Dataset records
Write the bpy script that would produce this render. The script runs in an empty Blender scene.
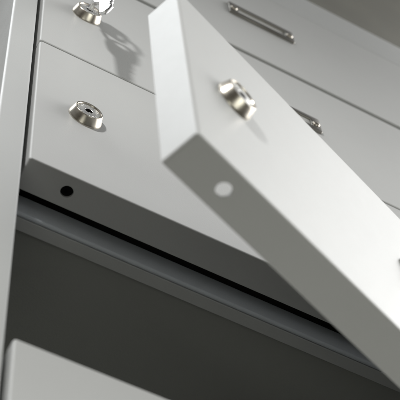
import bpy, bmesh, math, random
from mathutils import Vector, Matrix, Euler

# ------------------------------------------------------------------ set up
S = 0.11                       # metres per row of doors (one row pitch = 11 cm)
sc = bpy.context.scene
COL = sc.collection
T = 0.122                      # depth of a door tray, in rows
G = 0.014                      # gap between two doors
W = 2.36                       # width of a door
H = 0.986

def V(x, y, z):
    return Vector((x * S, y * S, z * S))

# --------------------------------------------------------------- materials
def new_mat(name):
    m = bpy.data.materials.new(name); m.use_nodes = True
    nt = m.node_tree
    b = nt.nodes['Principled BSDF']
    return m, nt, b

def noise(nt, scale, detail=3.0, rough=0.55, stretch=None):
    tc = nt.nodes.new('ShaderNodeTexCoord')
    n = nt.nodes.new('ShaderNodeTexNoise')
    n.inputs['Scale'].default_value = scale
    n.inputs['Detail'].default_value = detail
    n.inputs['Roughness'].default_value = rough
    if stretch:
        mp = nt.nodes.new('ShaderNodeMapping')
        mp.inputs['Scale'].default_value = stretch
        nt.links.new(tc.outputs['Object'], mp.inputs['Vector'])
        nt.links.new(mp.outputs['Vector'], n.inputs['Vector'])
    else:
        nt.links.new(tc.outputs['Object'], n.inputs['Vector'])
    return n

def ramp(nt, src, p0, c0, p1, c1):
    r = nt.nodes.new('ShaderNodeValToRGB')
    r.color_ramp.elements[0].position = p0; r.color_ramp.elements[0].color = (*c0, 1)
    r.color_ramp.elements[1].position = p1; r.color_ramp.elements[1].color = (*c1, 1)
    nt.links.new(src, r.inputs['Fac'])
    return r

def rough_range(nt, src, b, lo, hi):
    mr = nt.nodes.new('ShaderNodeMapRange')
    mr.inputs['From Min'].default_value = 0.3; mr.inputs['From Max'].default_value = 0.7
    mr.inputs['To Min'].default_value = lo; mr.inputs['To Max'].default_value = hi
    nt.links.new(src, mr.inputs['Value'])
    nt.links.new(mr.outputs['Result'], b.inputs['Roughness'])

def bump(nt, src, b, strength, dist):
    bp = nt.nodes.new('ShaderNodeBump')
    bp.inputs['Strength'].default_value = strength
    bp.inputs['Distance'].default_value = dist
    nt.links.new(src, bp.inputs['Height'])
    nt.links.new(bp.outputs['Normal'], b.inputs['Normal'])

def paint(name, c, r0=0.36, r1=0.44, spec=0.5):
    m, nt, b = new_mat(name)
    big = noise(nt, 14.0, 4.0)
    c0 = tuple(x * 0.972 for x in c); c1 = tuple(min(1, x * 1.02) for x in c)
    rp = ramp(nt, big.outputs['Fac'], 0.3, c0, 0.7, c1)
    nt.links.new(rp.outputs['Color'], b.inputs['Base Color'])
    mid = noise(nt, 160.0, 5.0, 0.7)
    rough_range(nt, mid.outputs['Fac'], b, r0, r1)
    fine = noise(nt, 1250.0, 3.0, 0.6)
    bump(nt, fine.outputs['Fac'], b, 0.30, 0.0002)
    b.inputs['Specular IOR Level'].default_value = spec
    return m

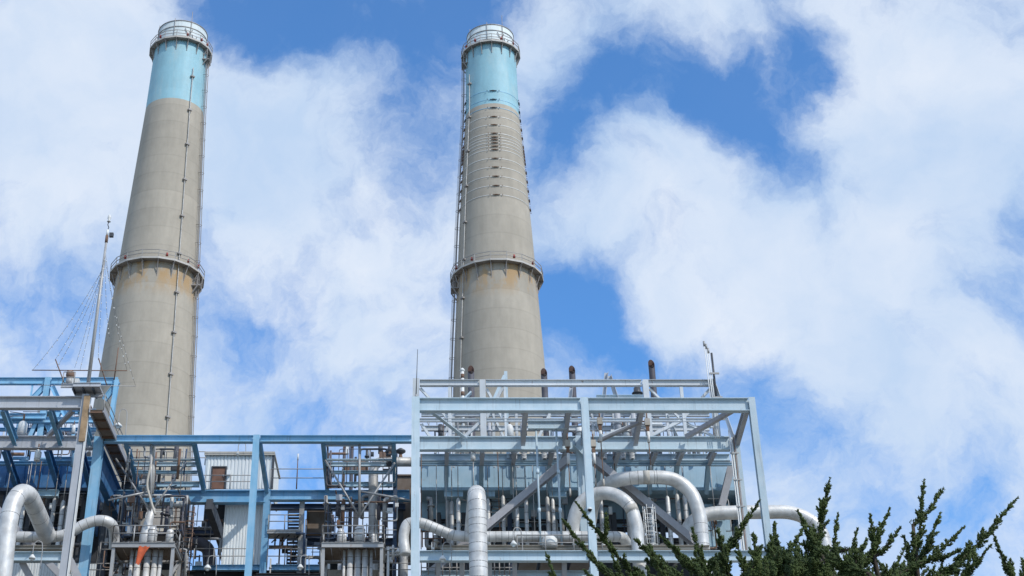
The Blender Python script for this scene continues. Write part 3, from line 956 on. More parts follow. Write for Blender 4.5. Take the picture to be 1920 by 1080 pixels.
# rusty spring hangers with rods
for px, y0, y1, Y, label in ((1064, 826, 932, YB - 2.4, 'rusty rod hanger left of the middle pale blue column'), (1112, 826, 912, YB - 1.2, 'rusty rod hanger touching the middle column’s right side'),
                             (1124, 784, 914, 101.8, 'long rusty rod hanger carrying the lower arched pipe'), (1213, 786, 888, 102.6, 'long rusty rod hanger carrying the higher arched pipe')):
    a = P(px, y0, Y)
    zt_, zb2 = a.z, ZP(y1, Y)
    t = thing('rod_hanger', Vector((a.x, Y, zb2)), label, 'pipe hanger', 'rusty rod hangers')
    part('head_block', G().box((a.x, Y, zt_ - .25), (.36, .34, .5)), 'beige', t)
    part('clevis', G().box((a.x, Y, zt_ - .72), (.22, .2, .4)), 'rust', t)
    part('spring_case', G().tube([(a.x, Y, zt_ - 1.75), (a.x, Y, zt_ - .95)], .11, 10), 'white', t)
    part('hanger_rod', G().tube([(a.x, Y, zb2), (a.x, Y, zt_ - 1.75)], .035, 6), 'rust', t)
    part('turnbuckle', G().tube([(a.x, Y, zb2 + .1), (a.x, Y, zb2 + .6)], .07, 8), 'beige', t)
    part('eye_bolt', G().tube([(a.x, Y, zt_ - .02), (a.x, Y, zt_ + .5)], .05, 6), 'rust', t)

# painted hanger rods in front of the second row
for px, y0, y1, label in ((1005, 806, 1030, 'left one of two long pale blue rods in the pale frame'), (1043, 806, 1030, 'right one of two long pale blue rods in the pale frame')):
    a = P(px, y0, 102.3)
    z1 = ZP(y1, 102.3)
    t = thing('hanger_rod', Vector((a.x, 102.3, z1)), label, 'rod', 'long pale blue rods')
    part('rod', G().tube([(a.x, 102.3, z1), (a.x, 102.3, a.z)], .075, 8), 'pale', t)
    for f in (.3, .62):
        part('coupling', G().tube([(a.x, 102.3, z1 + (a.z - z1) * f), (a.x, 102.3, z1 + (a.z - z1) * f + .3)], .11, 8), 'pale', t)
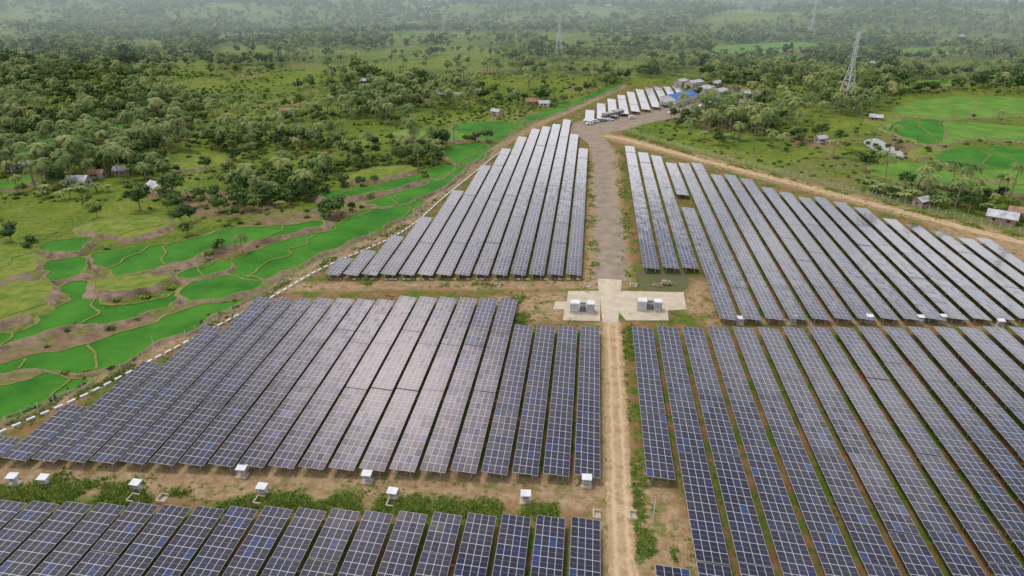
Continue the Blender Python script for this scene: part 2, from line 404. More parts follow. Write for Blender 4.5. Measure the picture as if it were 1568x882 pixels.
for i in range(22):
    xl=(18.7+6.1*i)*KZ;y0=YV(410 if i<3 else 488,xl,zp);y1=float(np.interp(xl+1,tx,ty))
    if y1-y0<6: continue
    L=round((y1-y0)/6.6)*6.6
    segs=[(y0,y0+L)]
    if i==3: segs=[(y0,YV(318,xl,zp)),(YV(298,xl,zp),y0+L)]
    solar_row(xl,5.0*KZ,segs)
for i in range(22):
    xl=(13.46+6.5*i)*KZ;y1=YV(500,xl,zp)+random.uniform(-.2,.4)
    if i==0: segs=[(YV(730,xl,zp),y1),(YV(1050,xl,zp),YV(857,xl,zp))]
    else:
        n=math.floor((y1-YV(1050,xl,zp))/2.2)*2.2;segs=[(y1-n,y1)]
    solar_row(xl,5.3*KZ,segs)
Fp=GP([(886,180),(915,160),(945,147),(985,134),(1035,131),(1070,146),(1012,163),(958,174),(900,186)],zp)
for i in range(22):
    xl=-32+7.2*i;yy=np.arange(380,620,1.0);ins=inpoly(Fp,np.full(yy.shape,xl+2.5),yy)
    if ins.sum()>8:
        y0,y1=yy[ins].min(),yy[ins].max();solar_row(xl,5.6,[(y0,y1)])

# ---------------------------------------------------------------- rice paddies
pad_px=[
 ([(-40,520),(0,515),(60,500),(78,480),(100,465),(95,442),(133,432),(150,455),(180,472),(240,462),(282,446),(268,465),(220,488),(170,497),(100,503),(40,522),(-10,534)],.3),
 ([(146,398),(200,388),(300,372),(345,356),(430,350),(482,345),(490,351),(440,364),(380,376),(320,391),(290,403),(235,417),(195,427),(172,424)],1.3),
 ([(65,378),(130,369),(133,388),(75,395)],1.2),
 ([(70,406),(130,400),(128,424),(75,430)],.8),
 ([(-60,575),(0,562),(90,543),(180,517),(270,484),(350,462),(392,456),(330,487),(240,530),(170,562),(120,574),(60,566),(0,580),(-60,590)],.1),
 ([(-60,610),(0,592),(60,576),(100,582),(128,590),(60,622),(0,648),(-60,672)],0),
 ([(275,455),(308,432),(345,425),(392,432),(390,448),(330,461)],.5),
 ([(345,405),(420,378),(500,352),(560,327),(640,306),(650,314),(600,343),(505,387),(440,418),(405,430),(370,424)],.4),
 ([(500,302),(560,291),(645,272),(650,281),(560,303),(508,312)],1.1),
 ([(560,313),(650,285),(690,266),(712,254),(708,268),(660,300),(600,318)],.6),
 ([(690,226),(740,222),(748,234),(727,250),(690,251)],.5),
 ([(655,264),(680,256),(700,258),(688,272),(665,276)],.7),
 ([(598,206),(640,201),(720,210),(690,219),(612,213)],.8),
 ([(790,186),(860,163),(940,132),(950,134),(905,152),(830,182),(800,190)],.3),
 ([(712,190),(785,188),(798,192),(790,200),(760,216),(720,208),(690,199)],.2),
 ([(20,222),(100,206),(190,193),(196,202),(110,219),(30,240)],.4),
 ([(-20,285),(30,270),(60,275),(20,292)],.4),
 ([(280,425),(320,405),(345,402),(350,415),(300,430)],.9),
 ([(150,440),(185,432),(240,425),(262,430),(235,446),(190,455)],1.4),
 ([(1370,166),(1440,151),(1490,152),(1480,180),(1400,180)],.3),
 ([(1492,151),(1568,151),(1600,170),(1486,180)],.1),
 ([(1352,197),(1385,187),(1440,188),(1435,222),(1390,214)],.5),
 ([(1446,189),(1500,190),(1590,200),(1590,219),(1500,214),(1442,222)],.2),
 ([(1430,240),(1500,226),(1590,236),(1590,260),(1500,264)],.4),
 ([(1340,256),(1400,251),(1460,268),(1520,283),(1590,290),(1590,299),(1440,285),(1350,272)],.2),
 ([(1090,77),(1200,69),(1245,71),(1240,82),(1110,88)],0),
 ([(1380,79),(1480,76),(1470,86),(1390,90)],0),
 ([(1385,128),(1470,124),(1460,134),(1390,138)],0),
 ([(1170,92),(1230,89),(1225,96),(1180,98)],0),
 ([(-40,384),(30,380),(58,392),(60,418),(20,434),(-40,440)],1.6),
 ([(-40,448),(30,440),(66,438),(80,455),(62,478),(0,496),(-40,502)],1.0),
 ([(140,345),(230,336),(262,350),(200,368),(140,362)],1.0),
 ([(530,270),(600,258),(640,262),(560,280)],.8),
 ([(270,252),(330,240),(345,250),(290,262)],.5),
 ([(1400,229),(1440,228),(1425,240),(1400,246)],.6),
 ([(1475,268),(1590,264),(1590,284),(1535,280)],.5),
 ([(1330,182),(1362,176),(1378,184),(1346,192)],.5),
]
young={12,19,20,22,24,25,26,27,28,16,35}
dry={29,30,31,32,18,33,34,36}
paddies=[]
for k,(px,lev) in enumerate(pad_px):
    P=smooth_closed(GP(px),9)
    d=np.roll(P,-1,0)-np.roll(P,1,0);d/=np.linalg.norm(d,axis=1)[:,None]+1e-9
    area=sum(P[i-1][0]*P[i][1]-P[i][0]*P[i-1][1] for i in range(len(P)))
    if area<0: P=P[::-1];d=-d[::-1]
    n=np.stack([d[:,1],-d[:,0]],1)
    P=P+n*(((vn(P[:,0]/6,P[:,1]/6,3)-.5)*4.2+(vn(P[:,0]/2,P[:,1]/2,4)-.5)*1.6)[:,None])
    paddies.append(P)
    zt=terrain(P[:,0],P[:,1]).max()
    zt=zt+.4 if zt>0.3 else lev
    m=M_paddy2 if k in young else M_field if k in dry else M_paddy
    b=MB();b.face([(*p,zt+.22+.004*k) for p in P],m)
    jit=vn(P[:,0]/6+9,P[:,1]/6,5)[:,None]
    sl=1.0+zt*1.8
    A=P+n*.05;B=P+n*(.25+.5*jit);C=P+n*(.7+(sl*1.7)*jit)
    for i in range(len(P)):
        j=(i+1)%len(P)
        bare=(n[i][1]*-.8+n[i][0]*.3)+ (vn(P[i][0]/5,P[i][1]/5,6)-.5)*1.8>.15
        mm=M_bund if bare else M_bundg
        b.face([(*P[i],zt+.1),(*P[j],zt+.1),(*A[j],zt+.40),(*A[i],zt+.40)],mm)
        b.face([(*A[i],zt+.40),(*A[j],zt+.40),(*B[j],zt+.42),(*B[i],zt+.42)],M_bundg)
        b.face([(*B[i],zt+.42),(*B[j],zt+.42),(*C[j],-.2 if zt<3 else zt-3),(*C[i],-.2 if zt<3 else zt-3)],mm)
    if len(px)>=5 and k not in(2,3,6,11,18):
        lo,hi=P.min(0),P.max(0);nd=max(1,int((hi[0]-lo[0])/17))
        for q in range(nd):
            xx=lo[0]+(hi[0]-lo[0])*(q+.6+random.uniform(-.15,.15))/(nd+.2);sk=random.uniform(-.6,.6)
            t=np.linspace(lo[1],hi[1],60);xx_=xx+(t-lo[1])*sk+(vn(t/5,t*0+k,2)-.5)*5;ins=inpoly(P,xx_,t)
            for i in range(59):
                if ins[i] and ins[i+1]:
                    b.box(((xx_[i]+xx_[i+1])/2,(t[i]+t[i+1])/2,zt+.28),(.6,math.hypot(t[1]-t[0],xx_[i+1]-xx_[i])+.05,.3+.004*k),M_bundg,-math.atan2(xx_[i+1]-xx_[i],t[1]-t[0]))
    b.obj('rice_paddy' if k not in dry else 'crop_terrace')
b=MB();P=smooth_closed(GP([(1322,218),(1340,212),(1362,222),(1385,236),(1375,240),(1345,232)]));b.face([(*p,.06) for p in P],M_water);b.obj('pond')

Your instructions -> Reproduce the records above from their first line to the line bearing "from mathutils import Vector, Matrix, Euler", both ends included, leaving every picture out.

The answer ->
Write the bpy script that would produce this render. The script runs in an empty Blender scene.
import bpy, bmesh, math, random
from mathutils import Vector, Matrix, Euler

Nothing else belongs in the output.